____ Information shown
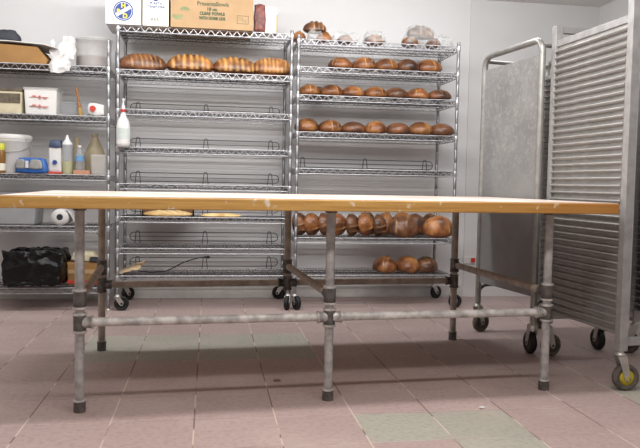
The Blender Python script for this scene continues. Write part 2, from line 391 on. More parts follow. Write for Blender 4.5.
def wire_unit(label, x0, x1, zs, ptop, pbot, ledges, ypos=YS):
    w = x1-x0; root = empty('wire_shelving_unit', ((x0+x1)/2, ypos+DEP/2, 0)); tag(root, label, 'shelf', 'chrome wire shelving units along the wall')
    p0 = None
    for sx in (-1, 1):
        for sy in (-1, 1):
            if p0 is None: p = p0 = post_mesh(pbot, ptop).build('post', M['chromepost'], root)
            else: p = dup(p0, root)
            p.location = (sx*w/2, sy*DEP/2, 0)
    s0 = None
    for z in zs:
        if s0 is None:
            s = s0 = rim_mesh(w, DEP).build('shelf', M['chrome'], root); deck_mesh(w, DEP).build('wire_deck', M['deckwire'], s0)
        else: s = dup(s0, root)
        s.location = (0, 0, z)
    l0 = None
    for z in ledges:
        l = l0 = ledge_mesh(w).build('back_ledge', M['ledge'], root) if l0 is None else dup(l0, root)
        l.location = (0, DEP/2-.012, z)
    return root
ZA = [2.046, 1.7355, 1.453, 1.181, .915, .675, .444, .241]
ZB = [2.014, 1.812, 1.603, 1.327, 1.054, .530, .245]
ZL = [1.749, 1.395, .972, .600, .152]
XA0, XA1, XB0, XB1 = -.655, .598, .650, 1.89
ua = wire_unit('tall chrome wire shelving unit on casters, middle one with boxes on top', XA0, XA1, ZA, 2.085, .12, ZA[2:])
ub = wire_unit('tall chrome wire shelving unit on casters, right one, full of bread', XB0, XB1, ZB, 2.06, .12, [ZB[4]])
uc = wire_unit('chrome wire shelving unit without casters at left, holding tubs and bottles', -1.94, -.722, ZL, 1.955, .012, [], 5.385)
for sx in (-1, 1):
    for sy in (-1, 1):
        MB().lathe([(.02,0),(.02,.008),(.012,.014),(.012,.03)], 12, (sx*.609, sy*DEP/2, 0)).build('foot', M['fork'], uc)
MB().tube([(.5,-.2,.60),(.585,-.215,.48)], .006, 6).build('brace', M['chromepost'], uc)
hw = (XA1-XA0)/2
for x, y, a in ((-hw,-DEP/2,.1),(hw,-DEP/2,-1.9),(-hw,DEP/2,.6),(hw,DEP/2,2.6)): caster(ua, x, y, .125, ang=a)
hw = (XB1-XB0)/2
for x, y, a in ((-hw,-DEP/2,-1.2),(hw,-DEP/2,.1),(-hw,DEP/2,2.),(hw,DEP/2,.4)): caster(ub, x, y, .125, ang=a)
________
Your task is an exact transcription of all the data, minus the pictures.

The Blender Python script for this scene continues. Write part 2, from line 391 on. More parts follow. Write for Blender 4.5.
def wire_unit(label, x0, x1, zs, ptop, pbot, ledges, ypos=YS):
    w = x1-x0; root = empty('wire_shelving_unit', ((x0+x1)/2, ypos+DEP/2, 0)); tag(root, label, 'shelf', 'chrome wire shelving units along the wall')
    p0 = None
    for sx in (-1, 1):
        for sy in (-1, 1):
            if p0 is None: p = p0 = post_mesh(pbot, ptop).build('post', M['chromepost'], root)
            else: p = dup(p0, root)
            p.location = (sx*w/2, sy*DEP/2, 0)
    s0 = None
    for z in zs:
        if s0 is None:
            s = s0 = rim_mesh(w, DEP).build('shelf', M['chrome'], root); deck_mesh(w, DEP).build('wire_deck', M['deckwire'], s0)
        else: s = dup(s0, root)
        s.location = (0, 0, z)
    l0 = None
    for z in ledges:
        l = l0 = ledge_mesh(w).build('back_ledge', M['ledge'], root) if l0 is None else dup(l0, root)
        l.location = (0, DEP/2-.012, z)
    return root
ZA = [2.046, 1.7355, 1.453, 1.181, .915, .675, .444, .241]
ZB = [2.014, 1.812, 1.603, 1.327, 1.054, .530, .245]
ZL = [1.749, 1.395, .972, .600, .152]
XA0, XA1, XB0, XB1 = -.655, .598, .650, 1.89
ua = wire_unit('tall chrome wire shelving unit on casters, middle one with boxes on top', XA0, XA1, ZA, 2.085, .12, ZA[2:])
ub = wire_unit('tall chrome wire shelving unit on casters, right one, full of bread', XB0, XB1, ZB, 2.06, .12, [ZB[4]])
uc = wire_unit('chrome wire shelving unit without casters at left, holding tubs and bottles', -1.94, -.722, ZL, 1.955, .012, [], 5.385)
for sx in (-1, 1):
    for sy in (-1, 1):
        MB().lathe([(.02,0),(.02,.008),(.012,.014),(.012,.03)], 12, (sx*.609, sy*DEP/2, 0)).build('foot', M['fork'], uc)
MB().tube([(.5,-.2,.60),(.585,-.215,.48)], .006, 6).build('brace', M['chromepost'], uc)
hw = (XA1-XA0)/2
for x, y, a in ((-hw,-DEP/2,.1),(hw,-DEP/2,-1.9),(-hw,DEP/2,.6),(hw,DEP/2,2.6)): caster(ua, x, y, .125, ang=a)
hw = (XB1-XB0)/2
for x, y, a in ((-hw,-DEP/2,-1.2),(hw,-DEP/2,.1),(-hw,DEP/2,2.),(hw,DEP/2,.4)): caster(ub, x, y, .125, ang=a)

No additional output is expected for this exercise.